**Source data:**
══════
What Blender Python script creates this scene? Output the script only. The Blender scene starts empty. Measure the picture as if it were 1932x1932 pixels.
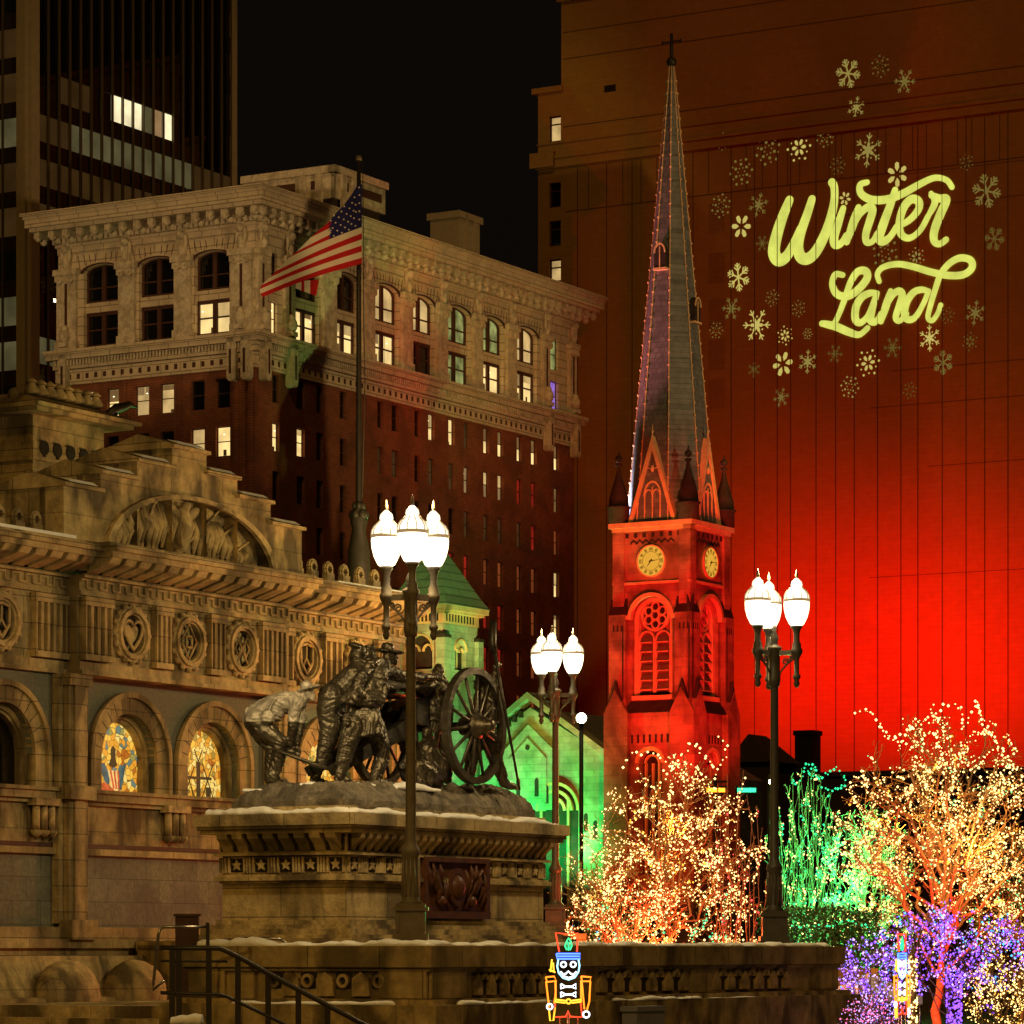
import bpy, bmesh, math, random
from mathutils import Vector, Matrix, noise
R = math.radians
PI = math.pi
sc = bpy.context.scene
C = sc.collection
F, HZ, CX, CZ = 6668.0, 1790.0, 966.0, 1.65      # focal length and horizon measured on the photograph
A = Vector((0.5, 0.8660254, 0)); B = Vector((-0.8660254, 0.5, 0))   # the street grid

def P(u, v, d):
    return Vector(((u-CX)/F*d, d, CZ+(HZ-v)/F*d))

# ------------------------------------------------------------------ materials
M = {}
def _mat(name):
    m = bpy.data.materials.new(name); m.use_nodes = True
    nt = m.node_tree; b = nt.nodes['Principled BSDF']
    M[name] = m
    return m, nt, b

def surf(name, col, rough=.7, metal=0., var=.25, scale=3., bump=.15, stain=None, stain_amt=.5, stain_scale=1.0, joints=None, spec=.3, streak=False):
    """procedural surface: base colour, fine variation, stains with shapes of their own, masonry joints"""
    m, nt, b = _mat(name); N = nt.nodes; L = nt.links
    tc = N.new('ShaderNodeTexCoord')
    n1 = N.new('ShaderNodeTexNoise'); n1.inputs['Scale'].default_value = scale; n1.inputs['Detail'].default_value = 8; n1.inputs['Roughness'].default_value = .65
    L.new(tc.outputs['Object'], n1.inputs['Vector'])
    r1 = N.new('ShaderNodeValToRGB')
    r1.color_ramp.elements[0].position = .3; r1.color_ramp.elements[1].position = .7
    r1.color_ramp.elements[0].color = [c*(1-var) for c in col]+[1]; r1.color_ramp.elements[1].color = [min(1, c*(1+var)) for c in col]+[1]
    L.new(n1.outputs['Fac'], r1.inputs['Fac'])
    out = r1.outputs['Color']
    if stain:
        n2 = N.new('ShaderNodeTexNoise'); n2.inputs['Scale'].default_value = stain_scale; n2.inputs['Detail'].default_value = 6; n2.inputs['Distortion'].default_value = .6
        if streak:
            mp = N.new('ShaderNodeMapping'); mp.inputs['Scale'].default_value = (1, 1, .35); L.new(tc.outputs['Object'], mp.inputs['Vector']); L.new(mp.outputs[0], n2.inputs['Vector'])
        else: L.new(tc.outputs['Object'], n2.inputs['Vector'])
        r2 = N.new('ShaderNodeValToRGB'); r2.color_ramp.elements[0].position = .45; r2.color_ramp.elements[1].position = .62
        r2.color_ramp.elements[1].color = (stain_amt,)*3+(1,)
        L.new(n2.outputs['Fac'], r2.inputs['Fac'])
        mx = N.new('ShaderNodeMixRGB'); mx.inputs['Color2'].default_value = list(stain)+[1]
        L.new(r2.outputs['Color'], mx.inputs['Fac']); L.new(out, mx.inputs['Color1']); out = mx.outputs['Color']
    hgt = n1.outputs['Fac']
    if joints:
        w, h, mort, dark, amt = joints
        sx = N.new('ShaderNodeSeparateXYZ'); L.new(tc.outputs['Object'], sx.inputs[0])
        ad = N.new('ShaderNodeMath'); ad.operation = 'ADD'; L.new(sx.outputs[0], ad.inputs[0]); L.new(sx.outputs[1], ad.inputs[1])
        cb = N.new('ShaderNodeCombineXYZ'); L.new(ad.outputs[0], cb.inputs[0]); L.new(sx.outputs[2], cb.inputs[1])
        bt = N.new('ShaderNodeTexBrick'); bt.inputs['Scale'].default_value = 1
        bt.inputs['Brick Width'].default_value = w; bt.inputs['Row Height'].default_value = h; bt.inputs['Mortar Size'].default_value = mort; bt.inputs['Mortar Smooth'].default_value = .2
        bt.inputs['Color1'].default_value = (1, 1, 1, 1); bt.inputs['Color2'].default_value = (amt, amt, amt, 1); bt.inputs['Mortar'].default_value = (dark, dark, dark, 1)
        L.new(cb.outputs[0], bt.inputs['Vector'])
        mm = N.new('ShaderNodeMixRGB'); mm.blend_type = 'MULTIPLY'; mm.inputs['Fac'].default_value = 1
        L.new(out, mm.inputs['Color1']); L.new(bt.outputs['Color'], mm.inputs['Color2']); out = mm.outputs['Color']
    L.new(out, b.inputs['Base Color'])
    b.inputs['Roughness'].default_value = rough; b.inputs['Metallic'].default_value = metal
    b.inputs['Specular IOR Level'].default_value = spec
    if bump:
        bp = N.new('ShaderNodeBump'); bp.inputs['Strength'].default_value = bump; bp.inputs['Distance'].default_value = .05
        L.new(hgt, bp.inputs['Height']); L.new(bp.outputs[0], b.inputs['Normal'])
    return m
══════
**Set task:** From the first line above down to the line with "return m, nt, b", reproduce every line and no others, omitting pictures.

**Output below:**
What Blender Python script creates this scene? Output the script only. The Blender scene starts empty. Measure the picture as if it were 1932x1932 pixels.
import bpy, bmesh, math, random
from mathutils import Vector, Matrix, noise
R = math.radians
PI = math.pi
sc = bpy.context.scene
C = sc.collection
F, HZ, CX, CZ = 6668.0, 1790.0, 966.0, 1.65      # focal length and horizon measured on the photograph
A = Vector((0.5, 0.8660254, 0)); B = Vector((-0.8660254, 0.5, 0))   # the street grid

def P(u, v, d):
    return Vector(((u-CX)/F*d, d, CZ+(HZ-v)/F*d))

# ------------------------------------------------------------------ materials
M = {}
def _mat(name):
    m = bpy.data.materials.new(name); m.use_nodes = True
    nt = m.node_tree; b = nt.nodes['Principled BSDF']
    M[name] = m
    return m, nt, b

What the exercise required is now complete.